Disclaimer: Articles on this website are written from the perspectives of various Localists, and do not necessarily reflect the views of Local Matters. Our contributors come from a wide array of varying political backgrounds, and we believe that cooperation across the political spectrum is essential.
The primary goal of any elected government is to be re-elected. This gives them a time window of 5 years, preventing the emergence of radical ideas and grand projects in favour of selling cheap policies to the electorate and maintaining the status quo. This has urged the rule of individualism in which no one looks to our collective future.
In England, political apathy is a way of life; we live and breathe it, humorously embodying this as part of our national identity. Apathy en masse should be regarded as a sickness within a system that requires participation. This is to be expected in our crowded nation, as one share of our democracy is 1/66,000,000. The citizens of Liechtenstein enjoy a share of 1/38,000 of their Democracy. How can any one person feel like their vote has any political influence when it accounts for 0.00000166% of the total?

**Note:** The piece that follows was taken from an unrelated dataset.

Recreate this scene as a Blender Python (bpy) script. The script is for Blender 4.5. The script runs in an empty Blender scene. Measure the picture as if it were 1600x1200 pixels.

The Brexit vote, the largest democratic exercise in modern British history (46,501,241, 72.2% turnout) has shown how difficult it is to determine the will of the people (Leave 51.9%, Remain 48.1%). Despots will use this to claim that referenda are not fit for purpose. However, all this shows is that democracy within the overpopulated nation-state fails. While the nation was and still continues to be divided, villages and towns often remain united in their views, whichever side of the vote they are on. We are not isolatory by nature and the community we belong to will determine our views through the needs and desires of the community at large.
As our population is ever increasing we seem to be divided among differing policies – the larger the body of people, the more likely there is to be a split in the middle, generating a group of people that will win or lose an election on any given side. With the first past the post system, we can clearly see this unfold every five years, as the elected government seldom has the majority of votes. This goes against the principle of ‘the will of the people’ and ceases to be democratic. It only serves as a tool to officially legitimise the elected candidates.
In the Mid 18th century Rousseau stated “The more the state is enlarged, the more freedom is diminished”. Papworth rightly observed “Rousseau was juggling with numbers in terms of thousands. Today’s mass societies presume to operate in democratic terms when their numbers run into millions, and even billions, and there still is an owlish disposition to assume that these swollen numbers have no effect on the basic democratic premise that the voice of the individual citizen is sovereign”. The phrase ‘Too many cooks…’ comes to mind.
The Ancient Greek city-states viewed liberty as intrinsically linked to Democracy. The right to participation in the political process was, therefore, the responsibility of the citizenry. Athenian Population in the 4th century BC was 40,000, so the emergence of democracy first came at a time where the population was far smaller than it is at present. It would be safe to assume that it was not intended for the millions to all share at once. England must have a return to this smaller way of thinking; to regional states where the few may dictate the future for themselves. After all, there is very little in common between the Scouse dock worker and the Suffolk farmer. Westminster has shown incapable of mediating between our regional differences, nor does it represent any of them accurately. Organic direct democracy in smaller and more local regions will give the everyman a higher value share in their future.